Je veux juste faire une pause sur le doublage (oui je l'ai vu en VF comme quasiment tous mes dessins animés so what? *gros yeux à celui qui viendra me faire la morale sur "ça se regarde en VO"*). Je suis une fan de doublage (oui bizarre pour quelqu'un qui regardent tous ses films en Vo....) depuis très longtemps et pour moi c'est extrêmement important car j'attache un intérêt particulier aux voix des acteurs (ce que je reconnais d'ailleurs plus facilement que leur visage parfois..) *RICHARD* (hors sujet désolée). J'aime énormément le choix de Rémi Bichet pour la voix d'Arren. Ici, il utilise des tons très très grave, ce qui a pour conséquence de donner du corps au personnage et de le vieillir. Je regrette qu'on l'entende moins et qu'il ne montre pas les palettes de tons que peut prendre sa voix comme dans Le château Ambulant (il double le magicien Hauru) où il fait passer le personnage par toutes les couleurs: colérique, charmeur (même sexy), noir, drôle, enfantin ou très adulte. Nadine Girrard en Therru offre elle aussi un superbe contrepoint à Rémi Bichet. Quant à Françoise Cadol j'aime énormément sa voix depuis très longtemps et c'est avec plaisir que je l'ai écouté en Tenar. Je m'interroge cependant sur Aranéide qui est un personnage extrêmement ambigu. Il s'agit bien d'UN magicien, alors que le physique du personnage et la voix (il est doublé par deux femmes pour les versions japonaises et françaises) font penser à un personnage féminin. C'est un peu étrange comme choix et pas tout à fait justifié. Je comprends les américains qui lui ont donné la voix de Willem Defoe. Le contraste doit être intéressant à entendre du coup. 

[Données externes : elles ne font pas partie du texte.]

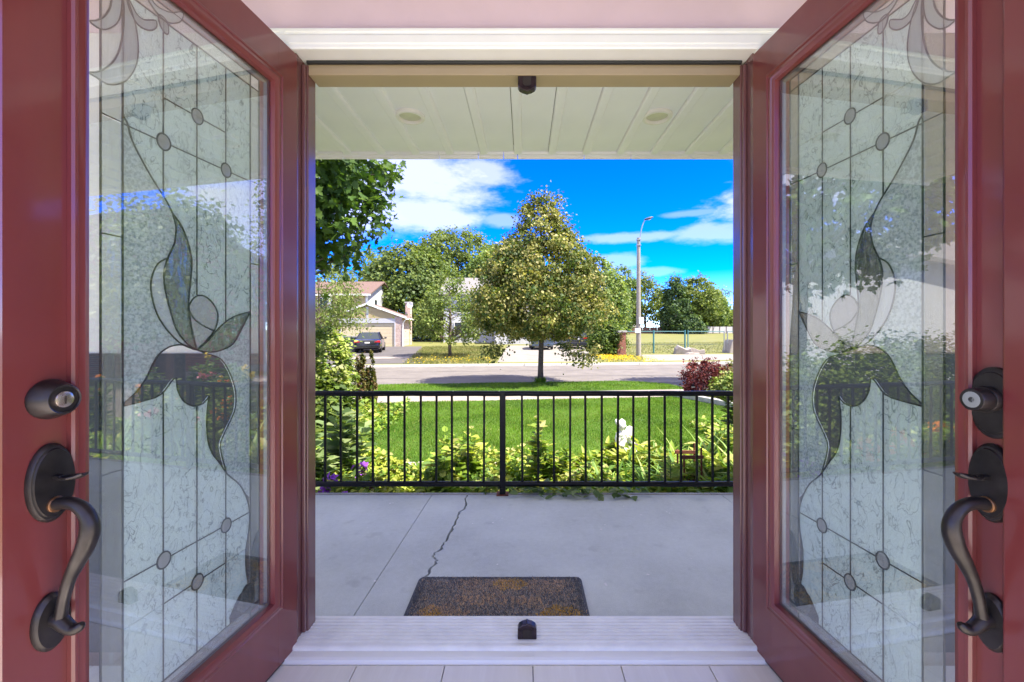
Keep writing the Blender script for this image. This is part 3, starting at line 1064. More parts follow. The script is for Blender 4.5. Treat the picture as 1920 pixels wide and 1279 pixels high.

Il faut bien maintenant parler des points qui fâchent....ici il s'agit du scénario. Je pense que Goro Miyazaki est complètement passé à côté de l'histoire qu'il voulait raconter. L'ensemble est bourré d'incohérences et de trous qui nous laisse perplexe à la fin du film. Que venons-nous de voir au juste? Le titre japonais Gedo Senki suggère qu'il s'agit avant tout de l'histoire de Ged (Epervier), alors pourquoi ai-je eu l'impression qu'Arren et Therru étaient aux aussi au centre de l'intrigue sans que l'on comprenne pourquoi? Les dragons (l'affiche du film japonaise tout de même) apparaissent au début et à la fin du film sans que l'on en sache plus. Le royaume d'Arren est sous-développé, les personnages sans réelle profondeur.

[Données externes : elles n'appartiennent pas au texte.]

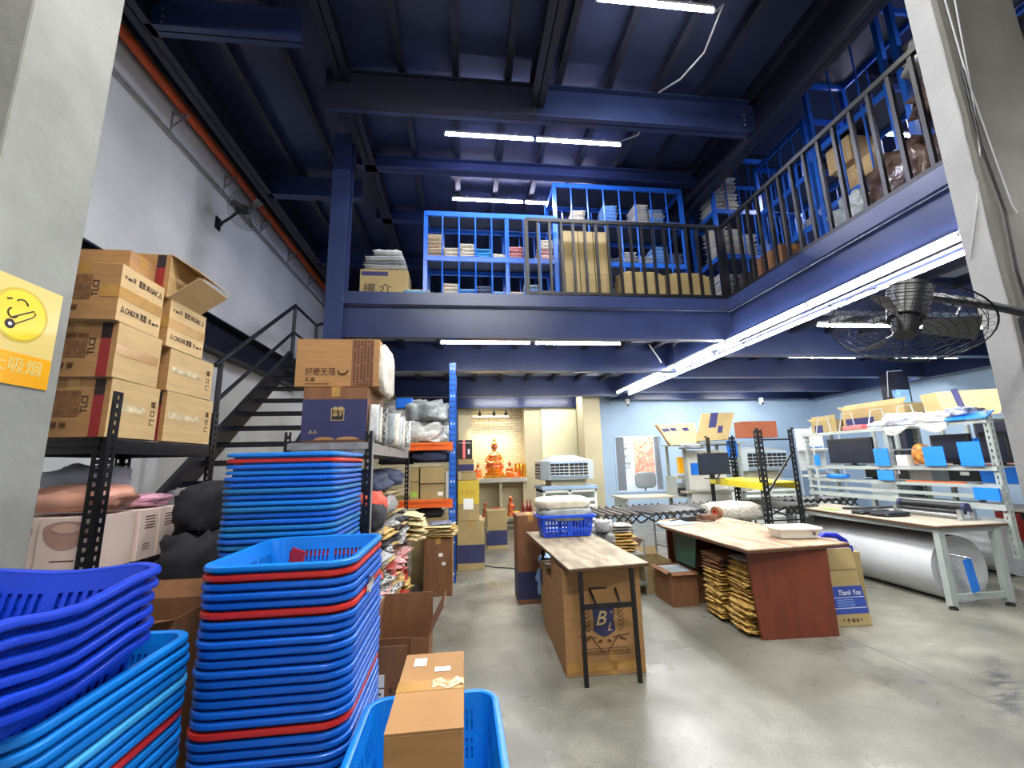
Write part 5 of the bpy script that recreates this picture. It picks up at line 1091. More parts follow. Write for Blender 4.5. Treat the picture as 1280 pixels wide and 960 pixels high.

J'aime qu'on ne me dise pas tout dans une histoire, qu'on nous laisse le choix d'interpréter une partie de la psychologie des personnages. Par exemple ici, la relation entre Tenar et Epervier n'est pas expliquée par le réalisateur. Chacun peut voir ce qu'il veut: des amis très proches? des amoureux séparés par la vie? Un amour à sens unique de la part de Tenar pour Epervier? Chacun choisi l'explication qui lui plait et ça me va. Mais pourquoi diable commencer à raconter une histoire si c'est pour ne rien finir? Lorsque Tenar parle des circonstances dans lesquelles elle a rencontré Epervier, elle dit à Arren qu'il l'a sauvé des tombeaux (j'ai dû aller voir sur la wiki pour savoir ce que c'était...) et c'est tout. Oui c'est tout, pas d'explication, pas de flash-back, rien. Or bon sang! Ca aurait permis de voir Epervier dans une situation héroïque (parce que pour être le héros de l'histoire il n'accomplit pas grand-chose). Cela aurait étoffé les personnages de Tenar et Epervier (surtout qu'elle reparle des Tombeaux par la suite sans qu'on en sache plus). J'ai eu l'impression que tout était comme ça.

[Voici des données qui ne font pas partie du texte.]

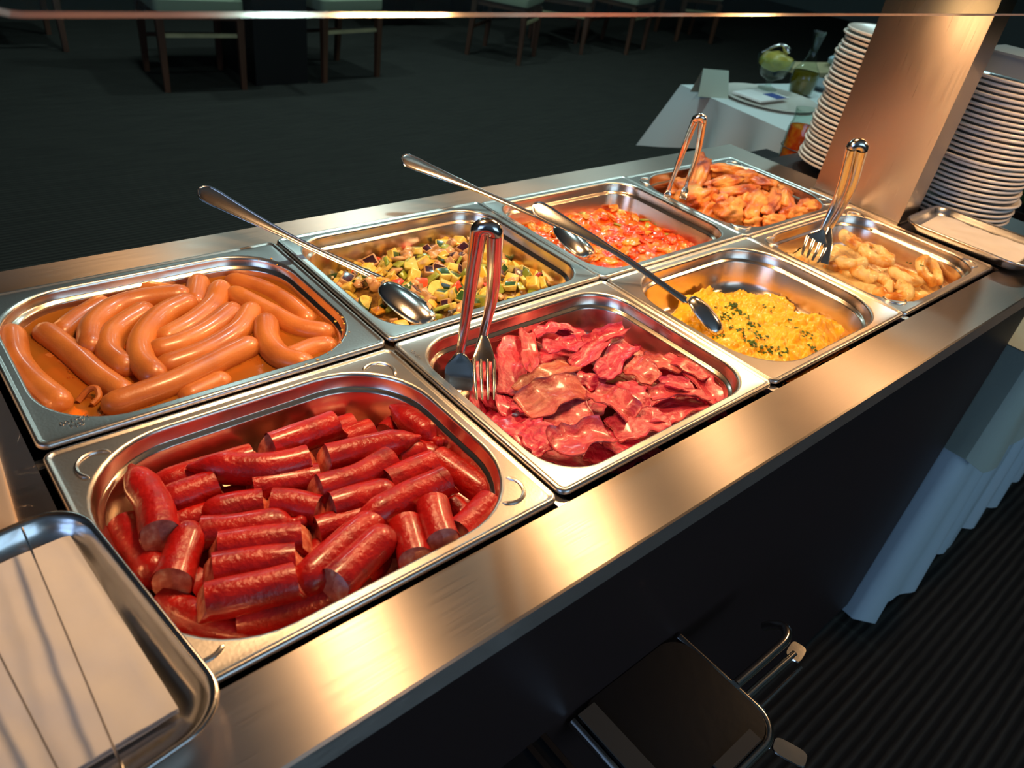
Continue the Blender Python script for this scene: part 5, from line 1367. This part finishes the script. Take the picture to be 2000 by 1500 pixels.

On sent bien que Goro Miyazaki s'inspire d'un cycle et qu'il y a de la matière mais il n'arrive jamais à faire entrer le spectateur dans cet univers. On reste à la porte en ne comprenant pas grand chose. La faute aussi à ses choix je pense, il a voulu adapter plusieurs romans, mêler plusieurs histoires et au final il ne raconte pas grand chose de cohérent et les éléments intéressants ne sont pas développés comme il faudrait. Pour quelqu'un qui ne connait pas le Cycle de Terremer c'est très difficile d'accrocher complètement. Pire, ça ne me donne pas envie de découvrir le livre à la différence du Château Ambulant qui, s'il n'est pas fidèle au roman du même nom, a bien su saisir l'essence du livre et son ambiance.   

Je crois que du coup je suis restée sur ma faim, frustrée de ne pas savoir dans quoi j'avais atterri. Un très joli dessin animé mais qui au final perd de sa poésie en laissant le spectateur à la porte.